El derribo del mercado de la plaza de Lugo y de la mansión de Zuazo Mondragón, proyectada por el arquitecto de la fachada del Obradoiro de la catedral compostelana, inauguró medio siglo de hachazos a la gran arquitectura de la ciudad
23 jun 2024 . Actualizado a las 05:00 h.La ciudad era otra en 1958. Ya vivía atribulada por los vaivenes del Deportivo, que acababa de descender tras varios años de gloria. En Monte Alto y el Agra los niños aprendían a darle a la pelota en descampados y maizales más altos que ellos. El ladrillo era una anomalía en un horizonte de prado y labradíos. A finales de los 50, la economía solo empezaba a carburar. Humeaba Emesa en A Grela, primera chimenea de una industria dependiente de las amistades de Franco, y en los despachos nadie había oído hablar de una refinería en Meicende.
De la televisión, ni rastro. A las once había que estar en casa. Para distraerse servían las barracas del Relleno y Riazor, «la bañera municipal», según escribió Fernández Flórez. Cada junio una circular recordaba la prohibición de lucir bañador fuera del agua, «ya que era “únicamente para bañarse, no para pasear con él”», apunta Carlos Fernández sobre el puritanismo oficial, al que «pocos hacían caso». Y también como cada verano, los rebeldes volvían a la cárcel para que el jefe de Estado tuviera unas vacaciones tranquilas.
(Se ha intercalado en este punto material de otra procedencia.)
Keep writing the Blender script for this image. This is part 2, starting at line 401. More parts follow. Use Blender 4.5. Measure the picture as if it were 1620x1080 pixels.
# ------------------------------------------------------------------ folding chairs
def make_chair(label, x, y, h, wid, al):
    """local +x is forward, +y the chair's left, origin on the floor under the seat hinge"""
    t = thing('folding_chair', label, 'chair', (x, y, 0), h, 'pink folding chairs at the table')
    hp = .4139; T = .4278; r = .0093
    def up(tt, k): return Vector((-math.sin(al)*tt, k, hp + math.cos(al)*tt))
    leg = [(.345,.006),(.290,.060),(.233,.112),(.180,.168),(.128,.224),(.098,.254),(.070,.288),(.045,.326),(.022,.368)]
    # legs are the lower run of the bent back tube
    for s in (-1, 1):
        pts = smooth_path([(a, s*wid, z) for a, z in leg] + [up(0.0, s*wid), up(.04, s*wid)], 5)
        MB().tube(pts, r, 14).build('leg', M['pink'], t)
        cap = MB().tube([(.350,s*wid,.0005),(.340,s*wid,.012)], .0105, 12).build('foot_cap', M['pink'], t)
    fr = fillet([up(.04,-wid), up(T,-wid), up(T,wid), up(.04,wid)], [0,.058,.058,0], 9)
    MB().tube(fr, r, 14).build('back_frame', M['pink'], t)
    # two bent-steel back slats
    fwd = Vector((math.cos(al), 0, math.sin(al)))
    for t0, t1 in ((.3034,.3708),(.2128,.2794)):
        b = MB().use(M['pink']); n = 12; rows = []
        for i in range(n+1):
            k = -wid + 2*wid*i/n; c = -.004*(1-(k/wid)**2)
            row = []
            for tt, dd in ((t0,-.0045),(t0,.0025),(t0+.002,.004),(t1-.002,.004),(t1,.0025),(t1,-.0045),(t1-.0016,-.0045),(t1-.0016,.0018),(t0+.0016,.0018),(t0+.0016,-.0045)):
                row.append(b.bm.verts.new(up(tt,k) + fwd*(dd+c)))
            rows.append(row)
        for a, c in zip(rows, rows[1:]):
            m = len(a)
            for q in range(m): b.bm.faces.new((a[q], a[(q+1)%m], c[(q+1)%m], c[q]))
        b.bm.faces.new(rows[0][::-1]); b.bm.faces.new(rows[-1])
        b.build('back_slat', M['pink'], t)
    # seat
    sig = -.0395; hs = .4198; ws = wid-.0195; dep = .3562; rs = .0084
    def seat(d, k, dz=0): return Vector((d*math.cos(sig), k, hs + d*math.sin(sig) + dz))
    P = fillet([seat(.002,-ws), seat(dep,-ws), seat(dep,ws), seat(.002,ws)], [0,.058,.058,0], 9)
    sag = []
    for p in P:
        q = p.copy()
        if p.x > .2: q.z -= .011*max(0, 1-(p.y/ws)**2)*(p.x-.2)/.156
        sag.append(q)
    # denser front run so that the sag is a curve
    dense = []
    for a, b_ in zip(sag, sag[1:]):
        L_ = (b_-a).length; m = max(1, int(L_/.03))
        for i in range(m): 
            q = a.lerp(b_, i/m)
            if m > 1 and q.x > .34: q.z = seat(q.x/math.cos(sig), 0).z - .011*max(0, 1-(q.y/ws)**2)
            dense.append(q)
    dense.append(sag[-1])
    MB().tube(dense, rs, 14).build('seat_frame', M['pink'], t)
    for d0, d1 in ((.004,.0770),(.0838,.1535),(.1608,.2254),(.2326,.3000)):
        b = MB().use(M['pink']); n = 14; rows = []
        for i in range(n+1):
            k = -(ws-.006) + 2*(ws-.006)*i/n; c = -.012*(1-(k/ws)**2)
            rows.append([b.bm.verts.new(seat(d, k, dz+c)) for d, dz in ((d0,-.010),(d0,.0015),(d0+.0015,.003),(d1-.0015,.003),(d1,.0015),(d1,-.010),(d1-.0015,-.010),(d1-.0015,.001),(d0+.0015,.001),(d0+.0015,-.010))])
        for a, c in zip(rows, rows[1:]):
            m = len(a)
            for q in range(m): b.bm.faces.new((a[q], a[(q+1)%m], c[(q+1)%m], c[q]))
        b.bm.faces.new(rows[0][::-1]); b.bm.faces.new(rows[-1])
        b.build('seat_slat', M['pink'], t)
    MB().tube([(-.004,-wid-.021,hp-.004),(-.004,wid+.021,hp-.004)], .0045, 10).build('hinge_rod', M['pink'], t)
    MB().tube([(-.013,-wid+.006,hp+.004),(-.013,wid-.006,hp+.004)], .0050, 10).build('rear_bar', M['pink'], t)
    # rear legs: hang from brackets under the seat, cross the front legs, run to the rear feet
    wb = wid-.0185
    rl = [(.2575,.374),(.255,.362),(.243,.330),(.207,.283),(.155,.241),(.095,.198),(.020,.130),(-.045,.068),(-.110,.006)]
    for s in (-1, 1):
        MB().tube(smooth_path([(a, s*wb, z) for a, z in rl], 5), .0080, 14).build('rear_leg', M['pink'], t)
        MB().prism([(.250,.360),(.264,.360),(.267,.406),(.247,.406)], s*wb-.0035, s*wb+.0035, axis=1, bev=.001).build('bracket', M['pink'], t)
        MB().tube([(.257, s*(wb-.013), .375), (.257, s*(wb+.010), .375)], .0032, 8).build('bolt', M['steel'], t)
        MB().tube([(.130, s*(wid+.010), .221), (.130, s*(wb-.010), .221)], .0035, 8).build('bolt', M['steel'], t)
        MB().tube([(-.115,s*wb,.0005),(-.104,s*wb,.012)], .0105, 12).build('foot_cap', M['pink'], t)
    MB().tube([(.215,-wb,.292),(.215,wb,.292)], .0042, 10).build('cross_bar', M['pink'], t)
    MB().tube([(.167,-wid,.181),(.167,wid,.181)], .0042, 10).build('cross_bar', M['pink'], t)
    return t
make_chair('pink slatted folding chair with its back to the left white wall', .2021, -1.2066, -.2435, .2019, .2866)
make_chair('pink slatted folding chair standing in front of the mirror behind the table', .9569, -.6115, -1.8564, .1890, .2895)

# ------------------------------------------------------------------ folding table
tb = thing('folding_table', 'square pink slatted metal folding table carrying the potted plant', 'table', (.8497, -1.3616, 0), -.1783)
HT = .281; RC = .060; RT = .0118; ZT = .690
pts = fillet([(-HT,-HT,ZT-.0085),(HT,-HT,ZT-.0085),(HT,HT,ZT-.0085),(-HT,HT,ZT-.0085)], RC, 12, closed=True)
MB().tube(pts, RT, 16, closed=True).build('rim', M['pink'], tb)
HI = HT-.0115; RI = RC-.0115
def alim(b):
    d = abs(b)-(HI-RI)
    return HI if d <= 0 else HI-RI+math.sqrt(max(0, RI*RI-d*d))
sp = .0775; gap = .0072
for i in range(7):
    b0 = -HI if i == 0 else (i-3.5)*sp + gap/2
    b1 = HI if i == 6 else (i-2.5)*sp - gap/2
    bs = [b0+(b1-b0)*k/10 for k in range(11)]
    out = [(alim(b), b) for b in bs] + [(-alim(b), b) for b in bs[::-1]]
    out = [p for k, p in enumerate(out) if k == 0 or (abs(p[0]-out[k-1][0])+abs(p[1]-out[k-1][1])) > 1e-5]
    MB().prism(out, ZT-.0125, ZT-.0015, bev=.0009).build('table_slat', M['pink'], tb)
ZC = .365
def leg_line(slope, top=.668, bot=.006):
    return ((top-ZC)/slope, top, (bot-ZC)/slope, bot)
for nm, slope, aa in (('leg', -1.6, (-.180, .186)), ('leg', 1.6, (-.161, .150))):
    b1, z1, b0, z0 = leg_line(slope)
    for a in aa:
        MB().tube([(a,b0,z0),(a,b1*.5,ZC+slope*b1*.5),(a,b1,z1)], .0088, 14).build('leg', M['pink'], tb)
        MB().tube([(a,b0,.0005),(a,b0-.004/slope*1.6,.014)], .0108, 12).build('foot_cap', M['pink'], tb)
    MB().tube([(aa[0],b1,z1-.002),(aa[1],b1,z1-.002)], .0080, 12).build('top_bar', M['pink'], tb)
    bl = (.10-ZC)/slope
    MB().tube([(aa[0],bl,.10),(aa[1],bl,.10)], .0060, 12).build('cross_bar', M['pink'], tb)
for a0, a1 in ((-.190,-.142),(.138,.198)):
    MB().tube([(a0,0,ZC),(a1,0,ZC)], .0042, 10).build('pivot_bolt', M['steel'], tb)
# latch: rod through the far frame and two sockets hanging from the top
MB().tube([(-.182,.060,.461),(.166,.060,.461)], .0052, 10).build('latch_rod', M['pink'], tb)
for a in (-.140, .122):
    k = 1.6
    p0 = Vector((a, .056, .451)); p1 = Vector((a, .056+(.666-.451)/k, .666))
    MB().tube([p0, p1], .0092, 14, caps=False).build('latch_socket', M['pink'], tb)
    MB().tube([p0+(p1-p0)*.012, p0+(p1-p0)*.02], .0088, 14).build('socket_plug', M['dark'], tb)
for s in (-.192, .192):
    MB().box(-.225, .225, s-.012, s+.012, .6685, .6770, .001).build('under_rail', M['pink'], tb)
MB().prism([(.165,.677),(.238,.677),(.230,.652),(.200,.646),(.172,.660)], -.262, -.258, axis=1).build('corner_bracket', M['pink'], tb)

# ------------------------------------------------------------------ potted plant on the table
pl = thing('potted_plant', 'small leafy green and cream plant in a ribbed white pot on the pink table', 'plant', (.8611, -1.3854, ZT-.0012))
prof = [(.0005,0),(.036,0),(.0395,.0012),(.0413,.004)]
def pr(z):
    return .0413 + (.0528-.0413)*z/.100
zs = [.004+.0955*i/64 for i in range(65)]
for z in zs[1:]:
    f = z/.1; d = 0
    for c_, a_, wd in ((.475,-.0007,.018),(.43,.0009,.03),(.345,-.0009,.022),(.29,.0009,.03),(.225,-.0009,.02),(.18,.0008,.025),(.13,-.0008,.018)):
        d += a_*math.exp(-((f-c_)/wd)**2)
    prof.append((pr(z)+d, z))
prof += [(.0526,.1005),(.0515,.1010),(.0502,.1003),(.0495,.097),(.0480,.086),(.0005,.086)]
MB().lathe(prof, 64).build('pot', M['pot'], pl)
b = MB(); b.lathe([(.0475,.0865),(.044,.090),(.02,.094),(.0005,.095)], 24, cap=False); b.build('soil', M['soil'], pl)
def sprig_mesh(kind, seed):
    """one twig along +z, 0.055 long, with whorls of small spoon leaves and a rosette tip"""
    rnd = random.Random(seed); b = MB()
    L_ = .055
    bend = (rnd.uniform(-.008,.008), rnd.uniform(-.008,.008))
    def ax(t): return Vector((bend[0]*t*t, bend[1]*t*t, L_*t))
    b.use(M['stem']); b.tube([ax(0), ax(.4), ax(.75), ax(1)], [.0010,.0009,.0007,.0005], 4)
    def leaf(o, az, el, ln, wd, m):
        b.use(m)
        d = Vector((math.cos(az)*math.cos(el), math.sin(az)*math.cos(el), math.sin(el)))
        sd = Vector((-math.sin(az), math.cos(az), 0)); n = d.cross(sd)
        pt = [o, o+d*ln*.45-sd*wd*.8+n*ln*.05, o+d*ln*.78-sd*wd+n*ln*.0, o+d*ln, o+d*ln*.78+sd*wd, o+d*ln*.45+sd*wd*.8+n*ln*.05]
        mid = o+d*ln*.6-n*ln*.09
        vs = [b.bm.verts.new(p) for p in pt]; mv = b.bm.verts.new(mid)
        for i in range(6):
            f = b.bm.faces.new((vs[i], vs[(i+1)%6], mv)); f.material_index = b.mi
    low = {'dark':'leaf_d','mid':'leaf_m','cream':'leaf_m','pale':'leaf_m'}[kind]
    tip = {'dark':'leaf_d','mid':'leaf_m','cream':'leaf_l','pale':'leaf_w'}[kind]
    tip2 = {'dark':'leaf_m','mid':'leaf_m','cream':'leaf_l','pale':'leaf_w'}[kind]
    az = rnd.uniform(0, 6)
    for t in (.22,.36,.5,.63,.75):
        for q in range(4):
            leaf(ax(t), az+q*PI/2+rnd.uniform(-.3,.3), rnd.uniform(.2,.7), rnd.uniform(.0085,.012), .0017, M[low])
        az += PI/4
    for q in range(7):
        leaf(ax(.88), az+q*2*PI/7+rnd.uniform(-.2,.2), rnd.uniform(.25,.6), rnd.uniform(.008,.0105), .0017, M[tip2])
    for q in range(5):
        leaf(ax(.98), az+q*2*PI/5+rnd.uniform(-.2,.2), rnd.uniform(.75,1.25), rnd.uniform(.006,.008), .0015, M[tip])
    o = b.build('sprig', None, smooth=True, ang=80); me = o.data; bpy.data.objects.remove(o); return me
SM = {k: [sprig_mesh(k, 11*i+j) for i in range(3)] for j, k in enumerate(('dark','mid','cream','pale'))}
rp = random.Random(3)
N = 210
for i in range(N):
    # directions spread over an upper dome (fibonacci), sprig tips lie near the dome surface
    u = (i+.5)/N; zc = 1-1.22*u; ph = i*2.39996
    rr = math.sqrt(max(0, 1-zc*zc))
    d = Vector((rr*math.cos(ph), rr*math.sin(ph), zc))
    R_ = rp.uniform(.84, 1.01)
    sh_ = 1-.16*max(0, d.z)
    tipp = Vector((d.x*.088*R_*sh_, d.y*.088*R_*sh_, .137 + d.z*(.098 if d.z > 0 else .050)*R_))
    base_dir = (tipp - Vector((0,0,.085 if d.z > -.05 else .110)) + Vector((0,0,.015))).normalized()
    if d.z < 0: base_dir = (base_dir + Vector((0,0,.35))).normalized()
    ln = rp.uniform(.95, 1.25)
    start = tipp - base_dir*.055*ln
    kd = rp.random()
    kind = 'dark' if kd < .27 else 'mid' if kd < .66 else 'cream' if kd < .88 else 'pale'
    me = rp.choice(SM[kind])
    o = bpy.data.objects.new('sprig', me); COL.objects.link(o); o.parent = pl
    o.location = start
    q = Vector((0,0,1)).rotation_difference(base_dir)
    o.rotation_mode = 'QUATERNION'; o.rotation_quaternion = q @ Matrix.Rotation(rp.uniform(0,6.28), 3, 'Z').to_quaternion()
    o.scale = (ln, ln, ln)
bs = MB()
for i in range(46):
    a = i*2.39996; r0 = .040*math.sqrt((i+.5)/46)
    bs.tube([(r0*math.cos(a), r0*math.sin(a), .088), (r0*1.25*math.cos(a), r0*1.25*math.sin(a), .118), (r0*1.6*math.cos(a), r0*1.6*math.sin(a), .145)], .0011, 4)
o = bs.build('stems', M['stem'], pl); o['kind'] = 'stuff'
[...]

Ese 1958 la ciudad perdió dos edificios excepcionales en un anticipo de lo que vendría después con el derribo de los hoteles Atlantic y Palace (1967) y la especulación galopante. La posguerra, ocupada en males mayores, blindó las joyas y durante 22 años no se registraron ataques flagrantes al patrimonio. El último, recogido en la obra Arquitecturas añoradas, publicada por Trea y editado por los profesores de la USC Jesús Ángel Sánchez, Julio Vázquez Castro y Alfredo Vigo Trasancos, destruyó en 1936 el palacio gótico (1510) de O Parrote, «una de las pérdidas más lamentables de la arquitectura civil de origen medieval de Galicia».
Quedaban en pie, aunque por poco tiempo, el mercado de hierro de la plaza de Lugo (1910) y la mansión de Antonio Zuazo Mondragón construida en 1715 en el número 1 de San Andrés, esquina Torreiro, «con unas dimensiones y solidez nunca vistas hasta entonces en un edificio de carácter privado», señala Vigo Trasancos.
La plaza de abastos, proyectada por Pedro Mariño, fue uno de los primeros edificios públicos del Ensanche y símbolo orgulloso del desarrollo al que aspiraba la ciudad. Arquitectura sin parangón organizada en tres pabellones y cerrada por una verja, descongestionaba la plaza y abrió «un diálogo con los hermosos edificios modernistas» que se levantaron a su alrededor, señala en el libro Paula Pita Galán.
El magnífico palacio barroco del vasco Zuazo —30 metros de fachada, frente a los 5 de las casas corrientes— igualó en altura al personaje, un astuto hidalgo que amasó una inmensa fortuna como recaudador de impuestos, no siempre por medios lícitos. No había mansión «capaz de competir con ella en grandeza, modernidad y estilo arquitectónico», afirma Alfredo Vigo, que la atribuye a Casas Novoa, autor de la fachada del Obradoiro de la catedral compostelana. Quedaba mucho para que A Coruña levantara la casa Cornide, cuya entrega a Franco también se inició en en el aciago 58.
Un comprador de la casa, el concejal Aurelio Ruenes, llegó a ofrecer la fachada al Ayuntamiento para que la conservara. Pero Alfonso Molina estaba de viaje en Brasil, donde moriría y, con él, la salvación de la casa. Un anónimo periodista dejó escrito: «No se comprende nada de esto hoy, cuando hay tanta preocupación por que no se pierdan nuestros ejemplares artísticos más representativos».